Controlling Eutrophication of Aquaculture Production Water Using Biochar: Correlation of Molecular Composition with Adsorption Characteristics as Revealed by FT-ICR Mass Spectrometry

Abstract

This study aims to construct a novel and sustainable approach for remediating aquaculture-generated water contamination using various engineered biochars. Particularly, this study focuses on capturing nitrogen and phosphorus from downstream water of commercial fish farms in Magic Valley, Idaho, containing approximately 2.26 mg/L of nitrogen and 0.15 mg/L of phosphorous.
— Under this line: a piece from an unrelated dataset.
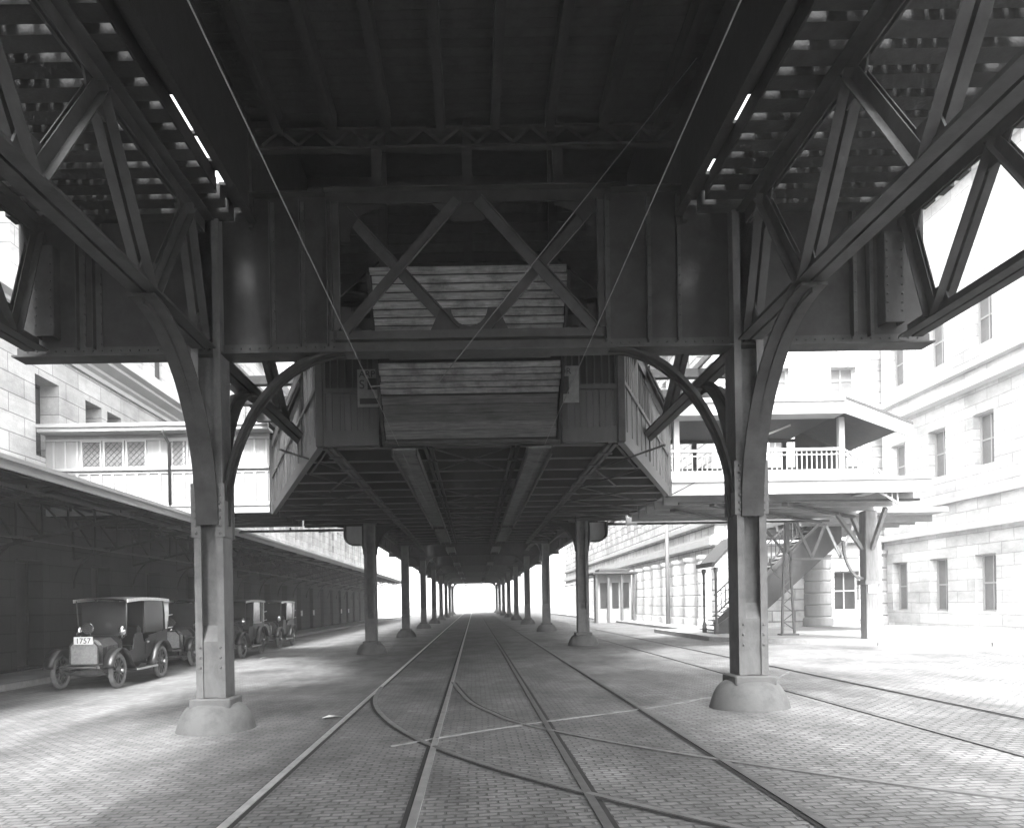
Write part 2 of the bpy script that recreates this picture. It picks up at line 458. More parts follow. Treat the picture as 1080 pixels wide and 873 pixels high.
for bi, yb in enumerate(BENTS):
    for side, xc in enumerate(XC):
        sd = 'left' if side == 0 else 'right'
        lab = {0: {0: 'front left steel column on stained domed footing nearest the parked motor car',
                   1: 'front right steel column on sunlit domed footing beside the outer tram track'}[side]}.get(bi)
        if lab is None:
            lab = '%s steel column from the front in the %s row under the elevated railway' % (ORD[bi], sd)
        if bi < 2:
            t = thing('viaduct_column', lab, 'column', (xc, yb, g(xc)), 0, 'columns of the elevated railway')
            zt = (7.2 if bi == 0 else 5.0) - g(xc)
            place_parts(make_column(bi == 0, zt), t)
            if bi == 1: proto = t
        else:
            t = copy_tree(proto); t.location = (xc, yb, g(xc)); t['label'] = lab
            for c_ in t.children: c_.location = (0,0,0)
        if bi == 0:
            # curved knee running towards the camera under the longitudinal truss
            sgn = -1 if side == 0 else 1
            k = MB()
            pts = arc((8.45-yb, 2.75-g(xc)), (1.98, 2.36), 0, PI/2, 16, 'yz', 0)
            k.sweep(pts, .13, .03, (1,0,0)); 
            for dx in (-.085, .085):
                k.sweep([Vector(p)+Vector((dx,0,0)) for p in pts], .13, .035, (1,0,0))
            k.sweep([Vector(p)+Vector((0,.07,-.0)) for p in pts], .02, .16, (1,0,0))
            link('longitudinal_knee', k, M['steel_light'], t, True)
            # and away from the camera
            k = MB()
            pts = arc((12.65-yb, 2.9-g(xc)), (1.76, 2.2), PI, PI/2, 14, 'yz', 0)
            for dx in (-.085, .085):
                k.sweep([Vector(p)+Vector((dx,0,0)) for p in pts], .13, .035, (1,0,0))
            k.sweep(pts, .02, .16, (1,0,0))
            link('longitudinal_knee', k, M['steel'], t, True)
            # transverse arch rib towards the middle
            k = MB(); s_ = 1 if side == 0 else -1
            pts = arc((s_*1.9, 2.72-g(xc)), (s_*-1.72, 2.42), 0, PI/2, 20, 'xz', 0)
            for dy in (-.08, .08):
                k.sweep([Vector(p)+Vector((0,dy,0)) for p in pts], .12, .035, (0,1,0))
            k.sweep([Vector(p)+Vector((0,0,.03)) for p in pts], .02, .14, (0,1,0))
            # webs tying the rib to girder: two gusset corners
            link('arch_rib', k, M['steel'], t, True)
        elif True:
            s_ = 1 if side == 0 else -1
            k = MB()
            zt = 5.12-g(xc)
            if bi == 1: zt = 4.42-g(xc)
            for q in (s_, -s_):
                pts = arc((q*1.15, zt-1.0), (-q*.93, 1.0), 0, PI/2, 10, 'xz', 0)
                k.sweep(pts, .26, .03, (0,1,0))
                poly = [(q*.22, zt-1.0)] + [(p[0], p[2]) for p in pts] + [(q*.22, zt)]
                k.prism(poly, lambda u, v, w: (u, w, v), -.012, .012)
            for o_ in list(t.children):
                if o_.name.startswith('knee_bracket'): bpy.data.objects.remove(o_)
            link('knee_bracket', k, M['steel'], t, True)

# ------------------------------------------------------------------ cross girders
XO = 5.95
def stiffener(m_, x, y, z0, z1, w=.07, d=.09, riv=True):
    m_.box(x-w/2, x-w/2+.012, y-d, y-.012, z0, z1)
    m_.box(x-w/2, x+w/2, y-.026, y-.0115, z0, z1)
    if riv:
        z = z0+.08
        while z < z1-.05:
            m_.rivet((x+w/2-.02, y-.027, z), .013); z += .14
Y0 = BENTS[0]
t = thing('cross_girder', 'front riveted cross girder with latticed middle resting on the two front columns', 'girder', (0, Y0, 5.15), 0, 'cross girders of the elevated railway')
zb, ztp = 5.15, 7.40
for sx, x0, x1 in ((-1, -6.3, -1.86), (1, 1.86, 6.4)):
    m_ = MB()
    m_.box(x0, x1, Y0-.01, Y0+.01, zb+.02, ztp-.05)
    link('web_plate', m_, M['steel'], t)
    xc = XC[0] if sx < 0 else XC[1]
    inner = [xc+.9*(-sx), xc+1.32*(-sx), sx*1.95]
    for x in inner:
        m_ = MB(); stiffener(m_, x, Y0, zb+.1, ztp-.12); link('stiffener', m_, M['steel_light'], t)
    for x in (xc+sx*1.55, xc+sx*1.78):
        m_ = MB(); stiffener(m_, x, Y0, zb+.1, ztp-.3, .10, .12); link('stiffener', m_, M['steel_light'], t)
    m_ = MB()                                               # end post channel
    xe = sx*5.88
    m_.box(xe-.13, xe+.13, Y0-.20, Y0-.185, zb+.25, ztp-.75)
    for d in (-.13, .13): m_.box(xe+d-.008, xe+d+.008, Y0-.184, Y0-.012, zb+.25, ztp-.75)
    z = zb+.4
    while z < ztp-.8:
        m_.rivet((xe-.1, Y0-.201, z), .016); m_.rivet((xe+.1, Y0-.201, z), .016); z += .12
    link('end_post', m_, M['steel_light'], t)
m_ = MB()                                                   # bottom flange: two angles and cover plate
m_.box(-6.35, 6.45, Y0-.17, Y0+.17, zb-.025, zb)
m_.box(-6.35, 6.45, Y0-.03, Y0-.011, zb+.001, zb+.14)
m_.box(-6.35, 6.45, Y0+.011, Y0+.03, zb+.001, zb+.14)
x = -6.2
while x < 6.3:
    m_.rivet((x, Y0-.031, zb+.085), .015); x += .13
m_.box(-1.86, 1.86, Y0-.045, Y0-.031, zb+.02, zb+.30)
m_.box(-1.86, 1.86, Y0-.16, Y0-.046, zb+.145, zb+.165)
link('bottom_flange', m_, M['steel_light'], t)
m_ = MB()
m_.box(-2.0, 2.0, Y0-.16, Y0+.16, ztp, ztp+.025)
m_.box(-2.0, 2.0, Y0-.03, Y0-.011, ztp-.16, ztp-.001)
m_.box(-6.3, -2.0, Y0-.15, Y0+.15, ztp-.05, ztp-.026)
m_.box(2.0, 6.4, Y0-.15, Y0+.15, ztp-.05, ztp-.026)
link('top_flange', m_, M['steel'], t)
zc0, zc1 = zb+.2, ztp-.12
for (xa, za, xb_, zb_) in ((-1.74, zc1-.12, -.2, zc0+.1), (-.14, zc1-.02, -1.74, zc0+.1), (1.74, zc1-.12, .2, zc0+.1), (.14, zc1-.02, 1.74, zc0+.1)):
    m_ = MB()
    off = -.05 if xa*xb_ < 0 or abs(xa) < .5 else .02
    m_.bar((xa, Y0+off, za), (xb_, Y0+off, zb_), .012, .15, up=Vector((0,0,1)))
    dv = Vector((xb_-xa, 0, zb_-za)).normalized(); nv = Vector((-dv.z, 0, dv.x))*.07
    m_.bar(Vector((xa, Y0+off-.035, za))+nv, Vector((xb_, Y0+off-.035, zb_))+nv, .058, .012, up=nv)
    link('diagonal', m_, M['steel_light'], t)
def gus(xc, zc, s1, s2, r=.42):
    poly = [(xc, zc)] + [(xc+s1*(r*1.5 - r*1.1*math.sin(a)), zc+s2*(r*1.5 - r*1.1*math.cos(a))) for a in [i*PI/2/8 for i in range(9)]]
    poly = [(xc, zc), (xc+s1*r*1.5, zc)] + [(xc+s1*(r*1.5-r*1.05*math.sin(a)), zc+s2*(r*1.2-r*1.05*math.cos(a))) for a in [i*PI/2/8 for i in range(9)]] + [(xc, zc+s2*r*1.2)]
    m_ = MB(); m_.prism(poly, lambda u, v, w: (u, Y0+w, v), -.004, .004); link('gusset_plate', m_, M['steel'], t)
for xx, s1 in ((-1.86, 1), (1.86, -1)):
    gus(xx, zb+.145, s1, 1); gus(xx, ztp-.16, s1, -1)
m_ = MB(); U = [(-.62, zb+.15), (.62, zb+.15), (.40, zb+.62)] + [(.26*math.cos(a), zb+.62-.26*math.sin(a)) for a in [i*PI/10 for i in range(11)]] + [(-.40, zb+.62)]
m_.prism(U, lambda u, v, w: (u, Y0+w, v), -.007, .007); link('gusset_plate', m_, M['steel'], t); m_ = MB()
m_.prism([(-.5, ztp-.16), (.5, ztp-.16), (.2, ztp-.42), (-.2, ztp-.42)], lambda u, v, w: (u, Y0+w, v), -.007, .007)
link('gusset_plate', m_, M['steel'], t)
for x in (-1.86, 1.86):
    m_ = MB()
    m_.box(x-.06, x-.045, Y0-.12, Y0-.045, zb+.31, ztp-.17); m_.box(x+.045, x+.06, Y0-.12, Y0-.045, zb+.31, ztp-.17)
    m_.box(x-.044, x+.044, Y0-.06, Y0-.047, zb+.31, ztp-.17)
    link('post', m_, M['steel_light'], t)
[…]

The results indicate that the proposed approach can improve downstream waters by adsorbing micronutrients (e.g., nitrogen-ammonia, nitrate-n + nitrite-n, and total phosphorus). Water treatment time and biochar pH are two key parameters strongly associated with adsorbed compounds. Molecular-level characterization of solvent-extracted organics from biochar materials (before and after water treatment) suggests increased levels of highly oxygenated molecules as a function of increasing water treatment time. Also, the results show the enrichment in organic species with higher molecular weight and increased double bond equivalents, with a compositional range similar to that of dissolved organic matter. Upon water treatment, extracted organics revealed higher abundances of compounds with higher H/C and O/C ratios. The engineered biochars, after water treatment, can be reused as nutrient-rich fertilizers. This study concluded that the engineered biochars could sequester more nitrogen and phosphorous over time. Also, the proposed approach can simultaneously increase fish production capacity and support the aquaculture industry in different regions by improving water quality and enabling aquaculture expansion.